Copy out the data exactly, leaving the pictures behind.

= = = = = = =

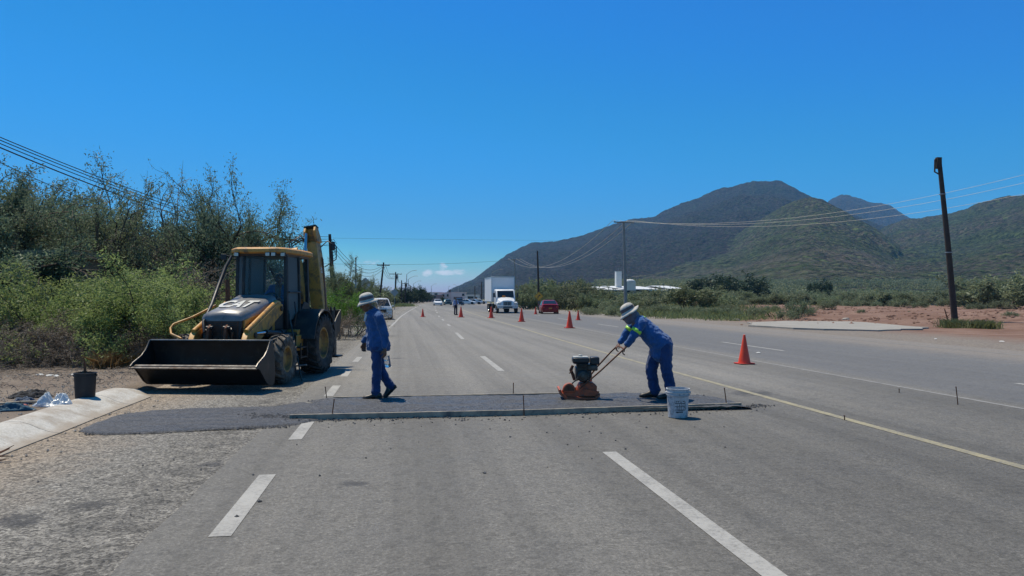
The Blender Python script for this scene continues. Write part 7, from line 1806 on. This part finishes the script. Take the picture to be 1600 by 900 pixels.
# rubble heap and stones in the field
def rock(px, py, s, label):
    q = U(px, py); z = gzp(q.x, q.y); bm = bmesh.new(); bmesh.ops.create_icosphere(bm, subdivisions=3, radius=1); rr = random.Random(px)
    for v in bm.verts:
        n = float(fbm(np.array(v.co.x*1.3+px), np.array(v.co.y*1.3+v.co.z*1.7), 3)); v.co *= .7+.6*n; v.co.x *= s; v.co.y *= s*.8; v.co.z *= s*.5
    me = bpy.data.meshes.new('rock'); bm.to_mesh(me); bm.free(); me.shade_smooth(); me.set_sharp_from_angle(angle=R(30)); o = link('rock', me, None, STONE); o.location = (q.x, q.y, z+s*.1); tag(o, label, 'rock', 'rocks on the right verge')
for k, (px, py, s) in enumerate(((944, 487, .35), (955, 486, .45), (963, 487, .3), (975, 486, .4), (1150, 500, .3), (1322, 499, .3), (1440, 478, .9), (1452, 477, 1.3), (1462, 478, 1.0), (1478, 477, 1.2))):
    rock(px, py, s, 'grey brown rock in the small heap ' + ('left of the grey concrete pole' if k < 4 else ('by the concrete apron' if k < 6 else 'left of the leaning black pole foot')))

# clods and ruts of turned red earth
CLOD = mat('red_clod', (.19, .105, .075), .95, 0, .35, 6)
def clods():
    rnd = random.Random(21); b = MB()
    for i in range(2600):
        px = rnd.uniform(1150, 1640); d = rnd.triangular(44, 150, 60); x, y = cw((px-800)/F*d, d)
        if x-bend(y) < 26 and rnd.random() < .6: continue
        if float(vnoise(np.array(x*.09), np.array(y*.25))) < .42: continue
        s = rnd.uniform(.05, .22); z = gzp(x, y)
        b.add([(x+a*s*rnd.uniform(.6, 1.3), y+c*s*rnd.uniform(.6, 1.2), z+s*.2+e*s*rnd.uniform(.5, 1)) for (a, c, e) in ((1, 0, 0), (-1, 0, 0), (0, 1, 0), (0, -1, 0), (0, 0, .7), (0, 0, -.5))], [(0, 2, 4), (2, 1, 4), (1, 3, 4), (3, 0, 4), (2, 0, 5), (1, 2, 5), (3, 1, 5), (0, 3, 5)])
    tag(b.build('dirt_clods', CLOD), 'clods of turned red earth over the field', None, kind='stuff')
clods()
# ---------------------------------------------------------------- the air between here and the hills
def haze(dens=HAZE_D):
    m = MB(); x0, x1, y0, y1, z0, z1 = -9000, 9000, -400, 7600, -40, 760
    m.box(((x0+x1)/2, (y0+y1)/2, (z0+z1)/2), (x1-x0, y1-y0, z1-z0)); o = m.build('haze', None)
    n = bpy.data.materials.new('haze_air'); n.use_nodes = True; t = n.node_tree; t.nodes.remove(t.nodes['Principled BSDF'])
    v = t.nodes.new('ShaderNodeVolumePrincipled'); v.inputs['Density'].default_value = dens; v.inputs['Color'].default_value = (.24, .58, 1.0, 1)
    t.links.new(v.outputs[0], t.nodes['Material Output'].inputs['Volume']); o.data.materials.clear(); o.data.materials.append(n); tag(o, kind='stuff')
haze()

= = = = = = =

▶ [The solution]:
The Blender Python script for this scene continues. Write part 7, from line 1806 on. This part finishes the script. Take the picture to be 1600 by 900 pixels.
# rubble heap and stones in the field
def rock(px, py, s, label):
    q = U(px, py); z = gzp(q.x, q.y); bm = bmesh.new(); bmesh.ops.create_icosphere(bm, subdivisions=3, radius=1); rr = random.Random(px)
    for v in bm.verts:
        n = float(fbm(np.array(v.co.x*1.3+px), np.array(v.co.y*1.3+v.co.z*1.7), 3)); v.co *= .7+.6*n; v.co.x *= s; v.co.y *= s*.8; v.co.z *= s*.5
    me = bpy.data.meshes.new('rock'); bm.to_mesh(me); bm.free(); me.shade_smooth(); me.set_sharp_from_angle(angle=R(30)); o = link('rock', me, None, STONE); o.location = (q.x, q.y, z+s*.1); tag(o, label, 'rock', 'rocks on the right verge')
for k, (px, py, s) in enumerate(((944, 487, .35), (955, 486, .45), (963, 487, .3), (975, 486, .4), (1150, 500, .3), (1322, 499, .3), (1440, 478, .9), (1452, 477, 1.3), (1462, 478, 1.0), (1478, 477, 1.2))):
    rock(px, py, s, 'grey brown rock in the small heap ' + ('left of the grey concrete pole' if k < 4 else ('by the concrete apron' if k < 6 else 'left of the leaning black pole foot')))

# clods and ruts of turned red earth
CLOD = mat('red_clod', (.19, .105, .075), .95, 0, .35, 6)
def clods():
    rnd = random.Random(21); b = MB()
    for i in range(2600):
        px = rnd.uniform(1150, 1640); d = rnd.triangular(44, 150, 60); x, y = cw((px-800)/F*d, d)
        if x-bend(y) < 26 and rnd.random() < .6: continue
        if float(vnoise(np.array(x*.09), np.array(y*.25))) < .42: continue
        s = rnd.uniform(.05, .22); z = gzp(x, y)
        b.add([(x+a*s*rnd.uniform(.6, 1.3), y+c*s*rnd.uniform(.6, 1.2), z+s*.2+e*s*rnd.uniform(.5, 1)) for (a, c, e) in ((1, 0, 0), (-1, 0, 0), (0, 1, 0), (0, -1, 0), (0, 0, .7), (0, 0, -.5))], [(0, 2, 4), (2, 1, 4), (1, 3, 4), (3, 0, 4), (2, 0, 5), (1, 2, 5), (3, 1, 5), (0, 3, 5)])
    tag(b.build('dirt_clods', CLOD), 'clods of turned red earth over the field', None, kind='stuff')
clods()
# ---------------------------------------------------------------- the air between here and the hills
def haze(dens=HAZE_D):
    m = MB(); x0, x1, y0, y1, z0, z1 = -9000, 9000, -400, 7600, -40, 760
    m.box(((x0+x1)/2, (y0+y1)/2, (z0+z1)/2), (x1-x0, y1-y0, z1-z0)); o = m.build('haze', None)
    n = bpy.data.materials.new('haze_air'); n.use_nodes = True; t = n.node_tree; t.nodes.remove(t.nodes['Principled BSDF'])
    v = t.nodes.new('ShaderNodeVolumePrincipled'); v.inputs['Density'].default_value = dens; v.inputs['Color'].default_value = (.24, .58, 1.0, 1)
    t.links.new(v.outputs[0], t.nodes['Material Output'].inputs['Volume']); o.data.materials.clear(); o.data.materials.append(n); tag(o, kind='stuff')
haze()